Contact us to make an enquiry.
Course units
Each course is divided into units, which are credit-rated. The minimum unit size is 20 credits. The MA course structure involves 5 units totalling 180 credits.
Autumn, term 1
Media Cultures Terms 1, 2 and 3 (60 credits)
You’ll be introduced to critical study of the factual television programme industry: not only in terms of its current practice, but also its history and future. You’ll also learn an overview of relevant formats and the underlying story development process.
Production (20 credits)
Working to an editorial brief, you’ll participate in the making of 2 factual television programmes as part of an intensive, practice-based introduction to production techniques. You’ll learn about studio practice in our multi-cam television studio, and about production on location.
Spring, term 2
Production and Media Cultures (continues)

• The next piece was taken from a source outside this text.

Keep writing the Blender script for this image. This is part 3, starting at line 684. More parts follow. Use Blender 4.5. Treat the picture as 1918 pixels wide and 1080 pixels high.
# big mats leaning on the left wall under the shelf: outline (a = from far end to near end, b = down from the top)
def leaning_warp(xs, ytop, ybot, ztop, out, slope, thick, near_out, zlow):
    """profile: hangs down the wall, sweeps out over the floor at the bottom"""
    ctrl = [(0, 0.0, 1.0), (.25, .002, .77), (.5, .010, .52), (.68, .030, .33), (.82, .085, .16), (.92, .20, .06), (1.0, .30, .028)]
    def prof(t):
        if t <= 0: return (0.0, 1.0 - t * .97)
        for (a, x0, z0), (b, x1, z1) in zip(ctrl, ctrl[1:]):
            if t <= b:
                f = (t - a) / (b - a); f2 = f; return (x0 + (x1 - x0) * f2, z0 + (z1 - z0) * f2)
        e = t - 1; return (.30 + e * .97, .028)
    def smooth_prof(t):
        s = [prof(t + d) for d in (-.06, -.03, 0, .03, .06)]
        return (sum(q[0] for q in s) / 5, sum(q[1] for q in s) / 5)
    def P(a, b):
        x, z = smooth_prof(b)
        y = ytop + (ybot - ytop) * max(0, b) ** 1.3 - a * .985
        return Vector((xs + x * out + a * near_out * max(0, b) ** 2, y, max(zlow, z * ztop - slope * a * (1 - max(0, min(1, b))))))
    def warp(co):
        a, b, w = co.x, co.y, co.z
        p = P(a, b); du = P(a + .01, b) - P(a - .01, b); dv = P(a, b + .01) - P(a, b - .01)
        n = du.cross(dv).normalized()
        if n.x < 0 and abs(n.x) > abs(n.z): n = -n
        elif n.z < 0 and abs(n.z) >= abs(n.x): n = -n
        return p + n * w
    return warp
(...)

Collaborative unit (20 credits)
You’ll identify, form and develop collaborative working relationships with a range of potential partners or briefs, both across the University and externally. Learn about the concept of talent, produce a treatment and proof of concept, draft a budget and production schedule, and make a competitive pitch to industry standards.
Major Project – Development and Commencement (60 credits across 3 terms)
You’ll research and develop individual pitches, proposals, treatments, business plans, budgets and proofs of concept for your Major Project.
Summer, term 3
Major Project – Pitches, Production and Offline Post Production (continued)
Using your research in development from the Spring term, you’ll develop a presentation for competitive pitching sessions where a selection panel will determine the proposals selected for full production.
You’ll then form teams to begin pre-production of your studio-/location-based Major Project television programme, before working as a production and post-production group to produce a rough cut.
Autumn, term 4
Major Project – Post Production and Reflection (continued)
In your fourth term, you’ll refine the rough cut of your Major Project and reflect on both your development portfolio and your group production: analysing the collaborative process in your team and its outcome, your own role within that, and the market value of your work.
Professional Futures (20 credits)
In this unit, you’ll be coached and mentored in your career planning through areas including: research into employment opportunities or the development of start-ups; networking and approaches to potential employers; the refinement of your CV; and the creation of a calling card portfolio.